The book, however, said how long the device continued to work was unknown. But a young shepherd, who was grazing his sheep and goats in the area, while passing by this boulder gave it a hard knock with the back of his axe. A chunk of the disguised boulder fell and inside he found wiring.

It was reported and the device was removed. Whoever placed this device must have been very impressed by countermeasures Pakistan was taking for the security of Kahuta as their device was picked up, not knowing it was just a young shepherd boy whose axe did the trick, the book said.It added since Pakistan became a nuclear state, the chances of a nuclear conflict between India and Pakistan seem to be a very remote possibility but a localised conflict, which is maintained within a certain threshold and does not lead to an open war, cannot be ruled out in future. Tactical nuclear weapons could be used on a formation, which is poised to cut some vital area and has entered Pakistan.

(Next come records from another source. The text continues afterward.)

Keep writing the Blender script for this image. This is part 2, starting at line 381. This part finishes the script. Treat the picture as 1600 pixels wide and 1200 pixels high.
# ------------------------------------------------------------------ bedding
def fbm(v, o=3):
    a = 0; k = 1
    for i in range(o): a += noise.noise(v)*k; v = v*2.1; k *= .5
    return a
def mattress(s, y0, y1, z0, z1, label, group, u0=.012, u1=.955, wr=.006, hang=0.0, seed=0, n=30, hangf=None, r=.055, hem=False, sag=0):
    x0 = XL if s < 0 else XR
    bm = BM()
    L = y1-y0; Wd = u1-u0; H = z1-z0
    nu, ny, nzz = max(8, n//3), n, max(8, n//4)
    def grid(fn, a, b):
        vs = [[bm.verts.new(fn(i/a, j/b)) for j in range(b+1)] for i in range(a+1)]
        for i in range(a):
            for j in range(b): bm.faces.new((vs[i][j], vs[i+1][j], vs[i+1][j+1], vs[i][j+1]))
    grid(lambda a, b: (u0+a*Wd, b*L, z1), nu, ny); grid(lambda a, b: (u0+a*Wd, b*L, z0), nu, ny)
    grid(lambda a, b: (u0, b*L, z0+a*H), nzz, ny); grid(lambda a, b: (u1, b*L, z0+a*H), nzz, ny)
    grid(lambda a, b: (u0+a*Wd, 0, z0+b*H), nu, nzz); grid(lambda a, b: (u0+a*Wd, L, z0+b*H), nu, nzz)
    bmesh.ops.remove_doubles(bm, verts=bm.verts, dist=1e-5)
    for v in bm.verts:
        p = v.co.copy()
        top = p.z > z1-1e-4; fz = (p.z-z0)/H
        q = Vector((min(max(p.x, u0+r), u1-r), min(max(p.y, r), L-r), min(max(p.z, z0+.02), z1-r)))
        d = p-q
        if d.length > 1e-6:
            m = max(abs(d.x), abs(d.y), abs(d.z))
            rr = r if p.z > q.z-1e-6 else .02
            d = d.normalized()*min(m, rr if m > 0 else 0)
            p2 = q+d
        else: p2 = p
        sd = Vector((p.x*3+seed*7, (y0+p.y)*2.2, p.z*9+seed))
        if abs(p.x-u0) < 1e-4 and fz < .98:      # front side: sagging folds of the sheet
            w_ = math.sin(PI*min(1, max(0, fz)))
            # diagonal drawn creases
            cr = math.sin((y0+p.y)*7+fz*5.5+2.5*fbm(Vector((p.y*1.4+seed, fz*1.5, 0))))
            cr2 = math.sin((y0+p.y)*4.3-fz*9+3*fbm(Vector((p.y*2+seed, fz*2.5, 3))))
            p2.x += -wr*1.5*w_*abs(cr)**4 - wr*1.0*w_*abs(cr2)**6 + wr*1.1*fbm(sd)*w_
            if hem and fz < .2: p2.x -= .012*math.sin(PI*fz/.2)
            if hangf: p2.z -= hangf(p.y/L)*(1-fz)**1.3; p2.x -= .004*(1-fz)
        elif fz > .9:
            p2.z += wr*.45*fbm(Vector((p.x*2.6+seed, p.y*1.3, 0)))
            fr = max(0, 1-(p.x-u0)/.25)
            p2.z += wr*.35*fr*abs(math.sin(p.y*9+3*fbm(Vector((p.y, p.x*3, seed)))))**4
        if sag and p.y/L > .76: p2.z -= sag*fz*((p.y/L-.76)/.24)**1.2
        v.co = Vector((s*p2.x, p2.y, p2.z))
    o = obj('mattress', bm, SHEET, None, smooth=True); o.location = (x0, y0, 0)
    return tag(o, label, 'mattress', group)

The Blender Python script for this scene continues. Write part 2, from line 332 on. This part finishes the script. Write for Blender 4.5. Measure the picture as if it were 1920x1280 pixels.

The Americans and some other countries were aware of Pakistan’s determination to be a nuclear state.All efforts by us, saying our programme was for peaceful purposes, were not believed. The Americans would say that the Pakis were lying through their teeth. Foreign agents were very active during the mid-80s to get information on Kahuta and they placed the electronic device.

Yet another episode noted in the book is that India had four MIG-25Rs for high altitude reconnaissance. These aircraft could climb up to 81,000 ft. Pakistan had no fighter interceptor to climb to such height nor any ground-to- air anti-aircraft missiles to shoot such a plane down. These MIG-25Rs had a free run over Pakistan’s vital installations. The PAF had the F-104 Star Fighter which were designed to intercept high-flying Soviet bombers. They could go up to a height of 81,000 ft. These fighters had been phased out some years ago. The PAF knew that the Indian Air Force (IAF) had the MIG-25Rs and as such should have maintained some F-104 Star Fighter to be used as interceptors. The high-cost to maintain them should have been overruled as some could have been cannibalized for parts. In any case, spare parts for the F104 were easily available from some friendly countries.